On Jul 9, 2020, at 10:49 AM, Richard Hodges via Boost-users 
<boost-users@lists.boost.org> wrote:
> It's not equivalent because in the case of one thread per io_context, the 
> completion handler of asynchronous operations will always be invoked on a 
> known thread. Therefore concurrency protection is not a concern.
> 
> If you use the executor of a thread_pool, there is no guarantee which thread 
> will invoke the completion handler, and no guarantee that two completion 
> handlers will not touch the same user object. This argues for the use of 
> asio::strand<asio::thread_pool::executor_type> as the executor to be 
> associated with the completion handler (or set as the default executor of 
> related io objects).

It seems that my original email was a bit misleading and implied that I was 
comparing (many threads, many asio::io_context objects) with asio::thread_pool. 
In fact, I’m trying to compare (many threads, one asio::io_context object) with 
asio::thread_pool. From what you’ve said above, it looks like (many threads, 
one asio::io_context object) and asio::thread_pool are logically equivalent.
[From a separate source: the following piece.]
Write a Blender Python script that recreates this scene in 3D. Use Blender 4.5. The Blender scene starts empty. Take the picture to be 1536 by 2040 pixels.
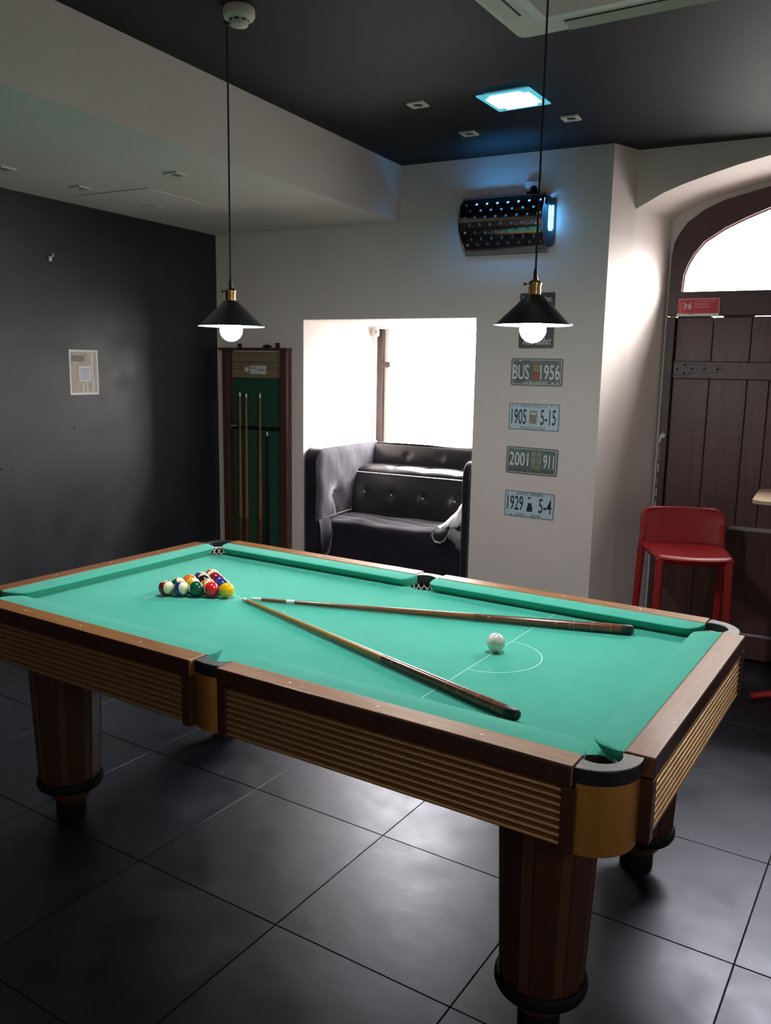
import bpy, bmesh, math, random
from mathutils import Vector, Matrix, Euler
random.seed(7)
PI = math.pi
scene = bpy.context.scene
COL = scene.collection

# ------------------------------------------------------------------ camera
cam_d = bpy.data.cameras.new('camera')
cam = bpy.data.objects.new('camera', cam_d)
COL.objects.link(cam)
cam.location = (1.4219, -2.3828, 1.6506)
cam.rotation_euler = (math.radians(80.2511), math.radians(-0.96745), math.radians(27.9626))
cam_d.sensor_fit = 'VERTICAL'
cam_d.sensor_height = 36.0
cam_d.lens = 36.0 * 1681.93 / 2040.0
cam_d.clip_start = 0.05
scene.camera = cam

# ------------------------------------------------------------------ sky, light, exposure
world = bpy.data.worlds.new('overcast_sky')
scene.world = world
world.use_nodes = True
bgn = world.node_tree.nodes['Background']
# overcast sky: bright overhead, a third of that at the horizon, dim ground below it
_wn, _wl = world.node_tree.nodes, world.node_tree.links
_tc = _wn.new('ShaderNodeTexCoord'); _sx = _wn.new('ShaderNodeSeparateXYZ'); _rm = _wn.new('ShaderNodeValToRGB')
_mr = _wn.new('ShaderNodeMapRange'); _mr.inputs['From Min'].default_value = -1.0; _mr.inputs['From Max'].default_value = 1.0
_wl.new(_tc.outputs['Generated'], _sx.inputs[0]); _wl.new(_sx.outputs['Z'], _mr.inputs['Value']); _wl.new(_mr.outputs['Result'], _rm.inputs['Fac'])
_e = _rm.color_ramp.elements
_e[0].position = 0.0; _e[0].color = (0.10, 0.095, 0.09, 1)
_e[1].position = 1.0; _e[1].color = (1.0, 0.955, 0.93, 1)
_n1 = _e.new(0.49); _n1.color = (0.14, 0.132, 0.125, 1)
_n2 = _e.new(0.51); _n2.color = (0.34, 0.322, 0.31, 1)
_wl.new(_rm.outputs['Color'], bgn.inputs['Color'])
bgn.inputs['Strength'].default_value = 75.0
scene.view_settings.view_transform = 'Standard'
scene.view_settings.look = 'None'
scene.view_settings.exposure = 0.0
scene.view_settings.gamma = 1.0
scene.view_settings.use_curve_mapping = False
BULB = 400.0            # pendant bulbs
UV_TUBE = 80.0          # blue tubes behind the perforated cover
PANEL = 7.0             # square ceiling lamp

sun_d = bpy.data.lights.new('hazy_sun', 'SUN'); sun_d.energy = 17.0; sun_d.angle = math.radians(32); sun_d.color = (1.0, 0.95, 0.90)
sun = bpy.data.objects.new('hazy_sun', sun_d); COL.objects.link(sun)
sun.location = (4, 6, 5)
sun.rotation_euler = Vector((-1.3, -1.0, -0.74)).to_track_quat('-Z', 'Y').to_euler()

def portal(name, loc, rot, sx, sy):
    l = bpy.data.lights.new(name, 'AREA')
    l.shape = 'RECTANGLE'; l.size = sx; l.size_y = sy
    l.cycles.is_portal = True
    o = bpy.data.objects.new(name, l); COL.objects.link(o)
    o.location = loc; o.rotation_euler = rot
    return o
portal('window_daylight', (-1.0, 3.27, 1.52), (-PI/2, 0, 0), 1.25, 0.9)
portal('fill_window_daylight', (3.36, -2.325, 2.15), (0, PI/2, 0), 0.72, 0.29)  # daylight of the added fill window in the right wall
portal('fanlight_daylight', (1.344, 2.86, 2.34), (-PI/2, 0, 0), 1.56, 0.60)

# ------------------------------------------------------------------ materials
MATS = {}
def mat(name, color, rough=0.5, metal=0.0, spec=0.5, noise=None, bump=None, sheen=0.0, sheen_r=0.4, coat=0.0,
        emit=None, emit_s=0.0, grain=None, rnd=0.0, rough_var=None):
    """noise=(colour2, scale, detail), bump=(strength, scale), grain=(axis scale vec, colour2)"""
    if name in MATS: return MATS[name]
    m = bpy.data.materials.new(name); MATS[name] = m
    m.use_nodes = True
    nt = m.node_tree; N = nt.nodes; L = nt.links
    b = N['Principled BSDF']
    b.inputs['Base Color'].default_value = (*color, 1)
    b.inputs['Roughness'].default_value = rough
    b.inputs['Metallic'].default_value = metal
    b.inputs['Specular IOR Level'].default_value = spec
    if sheen:
        b.inputs['Sheen Weight'].default_value = sheen
        b.inputs['Sheen Roughness'].default_value = sheen_r
        b.inputs['Sheen Tint'].default_value = (0.86, 0.82, 0.92, 1)
    if coat:
        b.inputs['Coat Weight'].default_value = coat
        b.inputs['Coat Roughness'].default_value = 0.15
    if emit:
        b.inputs['Emission Color'].default_value = (*emit, 1)
        b.inputs['Emission Strength'].default_value = emit_s
    tc = N.new('ShaderNodeTexCoord')
    col_out = None
    if noise:
        n = N.new('ShaderNodeTexNoise'); n.inputs['Scale'].default_value = noise[1]; n.inputs['Detail'].default_value = noise[2]
        L.new(tc.outputs['Object'], n.inputs['Vector'])
        r = N.new('ShaderNodeValToRGB')
        r.color_ramp.elements[0].position = 0.35; r.color_ramp.elements[1].position = 0.68
        r.color_ramp.elements[0].color = (*color, 1); r.color_ramp.elements[1].color = (*noise[0], 1)
        L.new(n.outputs['Fac'], r.inputs['Fac']); col_out = r.outputs['Color']
    if grain:
        mp = N.new('ShaderNodeMapping'); mp.inputs['Scale'].default_value = grain[0]
        L.new(tc.outputs['Object'], mp.inputs['Vector'])
        n = N.new('ShaderNodeTexNoise'); n.inputs['Scale'].default_value = 1.0; n.inputs['Detail'].default_value = 6; n.inputs['Distortion'].default_value = 0.6
        L.new(mp.outputs['Vector'], n.inputs['Vector'])
        r = N.new('ShaderNodeValToRGB')
        r.color_ramp.elements[0].position = 0.3; r.color_ramp.elements[1].position = 0.7
        r.color_ramp.elements[0].color = (*color, 1); r.color_ramp.elements[1].color = (*grain[1], 1)
        L.new(n.outputs['Fac'], r.inputs['Fac']); col_out = r.outputs['Color']
        if len(grain) > 2:      # worn pale specks
            v = N.new('ShaderNodeTexNoise'); v.inputs['Scale'].default_value = 42; v.inputs['Detail'].default_value = 5
            L.new(tc.outputs['Object'], v.inputs['Vector'])
            rr = N.new('ShaderNodeValToRGB'); rr.color_ramp.elements[0].position = 0.665; rr.color_ramp.elements[1].position = 0.72
            L.new(v.outputs['Fac'], rr.inputs['Fac'])
            mx = N.new('ShaderNodeMix'); mx.data_type = 'RGBA'
            L.new(rr.outputs['Color'], mx.inputs['Factor']); L.new(col_out, mx.inputs['A']); mx.inputs['B'].default_value = (*grain[2], 1)
            col_out = mx.outputs['Result']
    if rnd:
        oi = N.new('ShaderNodeObjectInfo')
        mr = N.new('ShaderNodeMapRange'); mr.inputs['To Min'].default_value = 1 - rnd; mr.inputs['To Max'].default_value = 1 + rnd
        L.new(oi.outputs['Random'], mr.inputs['Value'])
        hs = N.new('ShaderNodeHueSaturation'); L.new(mr.outputs['Result'], hs.inputs['Value'])
        if col_out: L.new(col_out, hs.inputs['Color'])
        else: hs.inputs['Color'].default_value = (*color, 1)
        col_out = hs.outputs['Color']
    if col_out: L.new(col_out, b.inputs['Base Color'])
    if rough_var:
        n = N.new('ShaderNodeTexNoise'); n.inputs['Scale'].default_value = rough_var[1]; n.inputs['Detail'].default_value = 5
        L.new(tc.outputs['Object'], n.inputs['Vector'])
        mr = N.new('ShaderNodeMapRange'); mr.inputs['From Min'].default_value = 0.3; mr.inputs['From Max'].default_value = 0.7
        mr.inputs['To Min'].default_value = rough - rough_var[0]; mr.inputs['To Max'].default_value = rough + rough_var[0]
        L.new(n.outputs['Fac'], mr.inputs['Value']); L.new(mr.outputs['Result'], b.inputs['Roughness'])
    if bump:
        n = N.new('ShaderNodeTexNoise'); n.inputs['Scale'].default_value = bump[1]; n.inputs['Detail'].default_value = 4
        L.new(tc.outputs['Object'], n.inputs['Vector'])
        bp = N.new('ShaderNodeBump'); bp.inputs['Strength'].default_value = bump[0]; bp.inputs['Distance'].default_value = 0.01
        L.new(n.outputs['Fac'], bp.inputs['Height']); L.new(bp.outputs['Normal'], b.inputs['Normal'])
    return m

def glass_mat(name):
    m = bpy.data.materials.new(name); m.use_nodes = True
    nt = m.node_tree; N = nt.nodes; L = nt.links
    m.use_transparent_shadow = True
    N.remove(N['Principled BSDF'])
    t = N.new('ShaderNodeBsdfTransparent'); t.inputs['Color'].default_value = (0.97, 0.98, 0.98, 1)
    g = N.new('ShaderNodeBsdfGlossy'); g.inputs['Roughness'].default_value = 0.02
    fr = N.new('ShaderNodeFresnel')
    ge = N.new('ShaderNodeNewGeometry'); mr = N.new('ShaderNodeMapRange')     # same reflectance on both faces of the sheet
    mr.inputs['To Min'].default_value = 1.45; mr.inputs['To Max'].default_value = 1/1.45
    L.new(ge.outputs['Backfacing'], mr.inputs['Value']); L.new(mr.outputs['Result'], fr.inputs['IOR'])
    mx = N.new('ShaderNodeMixShader')
    L.new(fr.outputs['Fac'], mx.inputs['Fac']); L.new(t.outputs[0], mx.inputs[1]); L.new(g.outputs[0], mx.inputs[2])
    L.new(mx.outputs[0], N['Material Output'].inputs['Surface'])
    return m

M_wall = mat('wall_paint', (0.75, 0.668, 0.635), 0.72, noise=((0.72, 0.640, 0.607), 3.0, 4), bump=(0.06, 60), spec=0.3)
M_black = mat('black_paint', (0.0135, 0.0135, 0.018), 0.43, noise=((0.018, 0.018, 0.022), 5.0, 5), bump=(0.05, 40), rough_var=(0.06, 6))
M_ceil = mat('charcoal_ceiling', (0.0125, 0.0125, 0.0145), 0.6, spec=0.18, bump=(0.04, 50))
M_tile = mat('black_tile', (0.0050, 0.0064, 0.0105), 0.41, noise=((0.009, 0.011, 0.0165), 2.6, 7), rnd=0.15, rough_var=(0.07, 4.5), bump=(0.12, 12), spec=0.9)
M_tile.node_tree.nodes['Principled BSDF'].inputs['Specular Tint'].default_value = (0.74, 0.79, 1.0, 1)
M_grout = mat('grout', (0.010, 0.010, 0.011), 0.8)
M_cloth = mat('green_baize', (0.038, 0.375, 0.270), 0.85, noise=((0.045, 0.40, 0.292), 9, 8), bump=(0.08, 420), sheen=0.15, sheen_r=0.5, spec=0.15)
M_chalk = mat('chalk_line', (0.62, 0.9, 0.78), 0.9)
M_woodx = mat('rail_wood_long', (0.200, 0.078, 0.024), 0.44, spec=0.25, grain=((5, 70, 70), (0.33, 0.145, 0.046), (0.42, 0.24, 0.12)), coat=0.04, bump=(0.05, 30))
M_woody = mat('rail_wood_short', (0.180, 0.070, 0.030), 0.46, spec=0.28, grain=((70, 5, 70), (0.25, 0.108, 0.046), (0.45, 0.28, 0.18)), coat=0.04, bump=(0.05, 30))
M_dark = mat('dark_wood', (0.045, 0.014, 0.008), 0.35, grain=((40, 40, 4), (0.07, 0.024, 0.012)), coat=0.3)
M_slat = mat('bronze_slat', (0.56, 0.34, 0.15), 0.34, metal=0.75, grain=((3, 60, 60), (0.62, 0.40, 0.19)))
M_gold = mat('brushed_gold', (0.78, 0.37, 0.085), 0.40, metal=0.92, grain=((60, 60, 3), (0.86, 0.43, 0.11)))
M_rubber = mat('black_rubber', (0.011, 0.011, 0.014), 0.40, bump=(0.05, 60))
M_blackw = mat('matt_black', (0.008, 0.008, 0.009), 0.6, spec=0.2)
M_net = mat('net_string', (0.80, 0.78, 0.64), 0.85)
M_leather = mat('pocket_leather', (0.05, 0.022, 0.012), 0.6)
M_leg = mat('leg_stave_dark', (0.044, 0.016, 0.008), 0.45, grain=((45, 45, 3), (0.078, 0.026, 0.012)), coat=0.1)
M_leg2 = mat('leg_stave_light', (0.080, 0.034, 0.012), 0.45, grain=((45, 45, 3), (0.115, 0.050, 0.018)), coat=0.1)
M_white = mat('white_plastic', (0.72, 0.71, 0.68), 0.45)
M_cream = mat('aged_plastic', (0.62, 0.59, 0.50), 0.5)
M_grey = mat('grey_plastic', (0.32, 0.32, 0.32), 0.5)
M_brass = mat('brass', (0.62, 0.40, 0.16), 0.22, metal=1.0)
M_shade = mat('black_enamel', (0.035, 0.036, 0.040), 0.32, coat=0.3)
M_shade_in = mat('white_enamel', (0.80, 0.80, 0.80), 0.4)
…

Can you speak to any performance differences between these (or point to 
reference material which touches on this)?

> Is there a use case or is this a question out of curiosity?

Mostly out of curiosity. I’ve found myself repeatedly writing code where a 
single asio::io_context is dishing out tasks to many threads, and am wondering 
if asio::thread_pool is a drop-in replacement for manually setting up a thread 
pool and calling asio::io_context::run from each thread.